De cette vie consacrée à la photographie demeure, dans l’attente d’être exploitée, une somme impressionnante de clichés soigneusement stockés et répertoriés dans des tiroirs.

Le Times of Israel a eu le privilège de découvrir ce fonds d’archives exceptionnel. « Il faut distinguer deux choses. D’une part, des reportages photographiques commandés par des familles, majoritairement juives », explique Pascal Melihan-Cheinin en laissant ses doigts courir sur les pochettes nominatives renfermant l’intégralité des films et des dossiers de mariages, brith milah, bar ou bat mitsvoth dont ses clients avaient, à l’époque, acheté à Daniel Franck certains des clichés.
« Je pense que ces fonds privés pourraient intéresser les familles concernées » indique-t-il. L’autre fonds iconographique concerne des figures majeures et des évènements de l’histoire juive en Israël et en France. « Ces clichés ont suscité l’intérêt de différentes institutions mais aucune discussion n’a abouti à ce jour » précise Pascal. Son père lui avait indiqué qu’au cours de discussions avec Israël, il avait été avancé qu’en cas de cession du fonds, une rue de Jérusalem pourrait porter le nom de Daniel Franck.
« Un artisan qui faisait un travail d’artiste »
À la connaissance de ses fils, aucune exposition n’a été consacrée au travail de Daniel Franck. « On a toujours loué la qualité du travail de mon père. Je me souviens qu’il avait été présenté à des Américains comme le meilleur photographe de Paris. Il n’était pas forcément le plus célèbre mais il était connu pour son souci de la qualité de la prise de vue, du développement, du tirage, du glaçage et du repiquage des photos. C’est la raison pour laquelle j’aime bien le terme d’artisan. Il représente vraiment celui qu’était notre père : un artisan qui faisait un travail d’artiste.
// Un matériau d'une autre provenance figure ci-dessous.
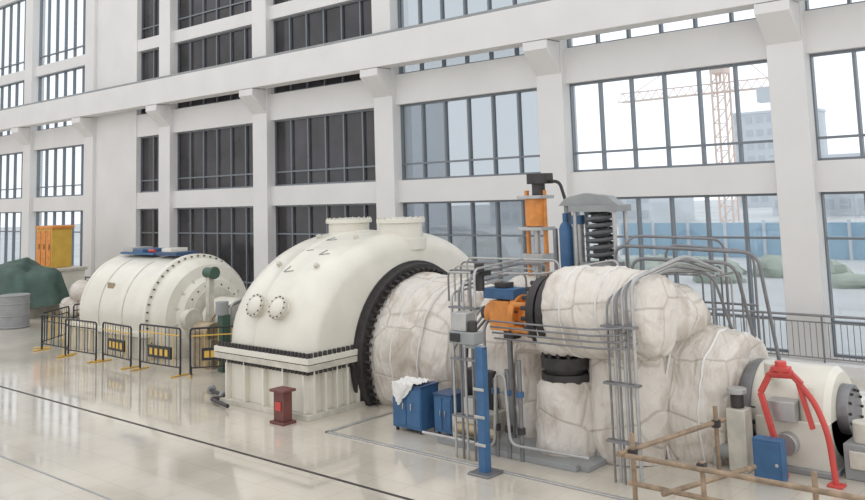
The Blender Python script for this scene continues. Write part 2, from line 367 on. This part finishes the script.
b.box((-11.75,VY-.28,vz+.33),(-10.95,VY+.2,vz+.55),'blue');b.box((-11.5,VY-.2,vz+.55),(-11.2,VY+.1,vz+.66),'dark');b.box((-11.35,VY-.15,vz-.5),(-11.1,VY+.15,vz-.3),'dark')
b.cyl((-11.3,VY,0),(-11.3,VY,vz-.3),.06,'steel',n=12);b.box((-11.45,VY-.15,0),(-11.15,VY+.15,.03),'steel')
b.done(.02)
b=MB('instrument_post',T)
b.box((-10.62,13.2,0),(-10.45,13.38,2.3),'blue');b.box((-10.78,13.05,0),(-10.28,13.55,.04),'steel')
for z in(.5,1.0,1.5):b.box((-10.67,13.17,z),(-10.42,13.2,z+.06),'lsteel')
b.box((-11.25,13.2,2.32),(-10.62,13.5,2.55),'gray');b.box((-11.2,13.25,2.55),(-10.85,13.55,2.9),'lsteel');b.cyl((-10.75,13.35,2.55),(-10.75,13.35,2.75),.08,'dark');b.box((-11.2,13.17,2.36),(-10.95,13.2,2.52),'black');b.box((-10.9,13.25,2.25),(-10.45,13.35,2.32),'gray')
b.done(.015)
def cabinet(name,x,y,w_,d_,h):
    b=MB(name);b.box((x,y,.08),(x+w_,y+d_,h),'blue');b.box((x-.02,y-.02,h),(x+w_+.02,y+d_+.02,h+.04),'navy')
    for i in range(2):
        xx=x+w_*i/2;b.box((xx+.02,y-.02,.14),(xx+w_/2-.02,y,h-.05),'blue');b.box((xx+w_*.38-(.22*w_ if i else 0),y-.05,h*.5),(xx+w_*.42-(.22*w_ if i else 0),y-.02,h*.65),'lsteel')
    for a in(x+.04,x+w_-.1):
        for c in(y+.04,y+d_-.1):b.box((a,c,0),(a+.06,c+.06,.08),'dark')
    b.done(.01)
cabinet('blue_tool_cabinet',-14.1,14.55,.85,.6,.98)
cabinet('blue_tool_cabinet',-13.05,14.75,.5,.55,.85)
b=MB('cotton_rag')
vs=[];n=34
for i in range(n+1):
    for j in range(n+1):
        u_=i/n;v_=j/n;x=-14.05+.72*u_+.05*noise.noise(Vector((u_*3,v_*3,0)));d_=v_*1.05*(1-.75*abs(u_-.3))
        z=1.05+.09*abs(noise.noise(Vector((u_*5,v_*5,2))));y=15.05-d_
        if y<14.50:
            z-= (14.50-y)*1.0;y=14.50-.05*abs(noise.noise(Vector((u_*9,v_*2,5))))*2
        vs.append((x,y,z))
b.add(vs,[(i*(n+1)+j,i*(n+1)+j+1,(i+1)*(n+1)+j+1,(i+1)*(n+1)+j) for i in range(n) for j in range(n)],'cloth')
b.done(ang=80)
b=MB('base_frame',T)
b.box((-12.6,14.3,0),(-9.2,14.42,.12),'gray');b.box((-15.2,13.5,0),(-7.2,13.58,.03),'lsteel');b.box((-15.2,13.5,0),(-15.12,15.6,.03),'lsteel')
b.box((-12.5,14.7,0),(-11.8,15.8,.5),'cream2');b.box((-12.4,14.42,0),(-9.0,16.5,.1),'gray');b.box((-12.8,15.5,.5),(-12.0,16.2,1.3),'dark')
b.cyl((-12.3,14.6,.3),(-11.2,14.6,.3),.12,'gold',n=16);b.box((-12.2,14.7,.5),(-11.9,14.95,.9),'lsteel')
b.lathe((-12.4,16.4,.1),(0,0,1),[(0,.5),(.6,.6),(1.2,.55),(1.7,.5),(1.9,.3)],'ins',n=40,amp=.08,fr=2,sub=2)
b.lathe((-11.1,15.7,.1),(0,0,1),[(0,.35),(.6,.42),(1.2,.4),(1.7,.36),(1.75,.2)],'ins',n=40,amp=.07,fr=2,sub=2)
b.done(.01)
b=MB('instrument_piping',T)
for i in range(5):
    x=-11.6+i*.15;y=13.75+.05*(i%2);b.tube([(x,y,0),(x,y,3.2+.12*i),(x-.6,y+2.5,3.2+.12*i)],.026,'steel' if i%2 else 'lsteel',bend=.2)
for i in range(6):
    x=-8.35+i*.1;y=14.25+.04*(i%2);b.tube([(x,y,0),(x,y,3.2+.07*i),(x+.2,y+1.8,3.5+.07*i),(x+.2,y+3.5,3.4)],.034 if i%2 else .022,'lsteel' if i%2 else 'steel',bend=.25)
for z in(.7,1.7,2.7):b.box((-8.45,14.15,z),(-7.75,14.3,z+.04),'steel')
for z in(.8,1.9,2.9):b.box((-11.65,13.7,z),(-10.95,13.85,z+.04),'steel')
for i in range(4):
    z=2.3+i*.12;b.tube([(-10.9,14.2-.06*i,z),(-8.6,14.2-.06*i,z),(-8.0,14.1,z+.05),(-7.8,15.6,z+.2)],.018,'steel',bend=.15)
# thin tubing runs along the top of the machine
for i in range(4):
    b.tube([(-14.0+.2*i,16.5,2.6),(-14.0+.2*i,16.5,3.35+.1*i),(-11.7+.3*i,16.5,3.35+.1*i),(-11.7+.3*i,16.5,2.8)],.024,'lsteel' if i%2 else 'steel')
b.tube([(-13.9,16.4,3.3),(-11.2,16.4,3.35),(-9.4,16.6,3.7),(-9.4,16.6,3.0)],.026,'lsteel')
b.tube([(-9.8,17.2,3.0),(-9.8,17.2,3.95),(-6.9,17.8,3.8),(-6.7,18.6,.0)],.038,'steel',bend=.3)
b.tube([(-9.3,17.0,3.0),(-9.3,17.0,3.7),(-7.3,17.6,3.6),(-7.1,18.8,.0)],.038,'steel',bend=.3)
b.tube([(-9.0,17.0,2.9),(-9.0,17.0,3.5),(-7.7,17.4,3.4),(-7.4,19.0,.0)],.03,'steel',bend=.3)
b.tube([(-9.6,17.4,3.0),(-9.6,17.4,4.15),(-8.0,18.8,4.0),(-8.0,18.8,0)],.03,'steel',bend=.3)
b.tube([(-9.2,18.4,3.0),(-9.2,18.4,3.9),(-7.6,19.4,3.7),(-7.6,19.4,0)],.03,'steel',bend=.3)
for i in range(5):
    x=-8.6+.22*i;b.tube([(x,18.9,0),(x,18.9,3.2+.12*(i%3)),(x-.1,17.9,3.3)],.022,'lsteel' if i%2 else 'steel')
b.tube([(-8.8,18.95,2.6),(-7.4,18.95,2.6)],.025,'steel')
for i in range(4):
    x=-12.6+i*.3;b.tube([(x,14.9,0),(x,14.9,1.8+.2*i),(x,16.0,2.6+.1*i)],.03,'steel')
b.tube([(-12.9,14.2,.2),(-11,14.2,.2),(-10.9,14.2,1.6),(-10.7,14.2,1.6),(-10.6,14.2,.3),(-8.9,14.3,.3)],.03,'lsteel')
for i in range(3):
    x=-11.0+.3*i;b.cyl((x,14.3,0),(x,14.3,1.5+.2*i),.045,'steel',n=10);b.cyl((x,14.3,.5),(x,14.3,.62),.08,'dark',n=12);b.cyl((x,14.3,1.2),(x,14.3,1.3),.08,'blue',n=12)
b.cyl((-11.3,14.3,3.2),(-11.3,14.3,3.75),.1,'dark');b.box((-11.45,14.2,3.5),(-11.15,14.5,3.6),'black')
b.done()
b=MB('hydraulic_servomotor',T)
x,y=-12.1,17.6
for a in(-.25,.25):b.box((x+a-.04,y-.05,3.1),(x+a+.04,y+.05,5.2),'orange')
b.cyl((x,y,4.35),(x,y,5.0),.25,'orange',n=24);b.box((x-.34,y-.3,5.0),(x+.34,y+.3,5.08),'lsteel');b.box((x-.34,y-.3,4.25),(x+.34,y+.3,4.33),'lsteel');b.cyl((x,y,3.1),(x,y,4.3),.08,'lsteel')
b.box((x-.3,y-.25,3.5),(x+.3,y+.25,3.7),'lsteel');b.cyl((x+.1,y,5.08),(x+.1,y,5.5),.16,'dark');b.box((x-.1,y-.2,5.35),(x+.4,y+.2,5.6),'dark')
b.tube([(x+.35,y,5.4),(x+.7,y,5.4),(x+.95,y,4.6)],.04,'black')
b.done(.01)
b=MB('hydraulic_accumulator',T)
x,y=-11.15,17.4
b.lathe((x,y,3.2),(0,0,1),[(0,.1),(.05,.14),(.3,.16),(1.1,.16),(1.2,.12),(1.25,.07),(1.45,.07)],'blue',n=24);b.cyl((x+.33,y,3.1),(x+.33,y,4.4),.13,'lsteel');b.cyl((x+.33,y,4.4),(x+.33,y,4.6),.16,'blue')
b.cyl((x-.3,y,3.1),(x-.3,y,4.3),.06,'steel');b.done()
b=MB('spring_loaded_valve',T)
x,y=-10.3,17.5
for a in(-.5,.5):
    for c in(-.25,.25):b.cyl((x+a,y+c,3.1),(x+a,y+c,4.75),.045,'lsteel')
b.box((x-.65,y-.35,3.1),(x+.65,y+.35,3.25),'steel');b.box((x-.62,y-.33,4.68),(x+.62,y+.33,4.82),'gray');b.box((x-.4,y-.3,3.25),(x+.4,y+.3,3.55),'gray')
P=[(x+.31*math.cos(t*.42),y+.31*math.sin(t*.42),3.6+t*1.08/100) for t in range(101)]
b.tube(P,.045,'spring',n=8,bend=.01)
P=[(x+.17*math.cos(t*.6),y+.17*math.sin(t*.6),3.6+t*1.08/100) for t in range(101)]
b.tube(P,.035,'spring',n=8,bend=.01)
b.cyl((x,y,3.2),(x,y,4.7),.07,'dark')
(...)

Il faut se rappeler que mes parents étaient des survivants et qu’ils avaient entamé leur vie professionnelle sans rien. La photographie a d’abord été pour eux un moyen de gagner leur vie. Ces contingences ont toujours pris le pas là où d’autres auraient été disponibles pour valoriser leur travail et le mettre en scène. La frontière entre l’artisan et l’artiste est souvent sociale et culturelle ».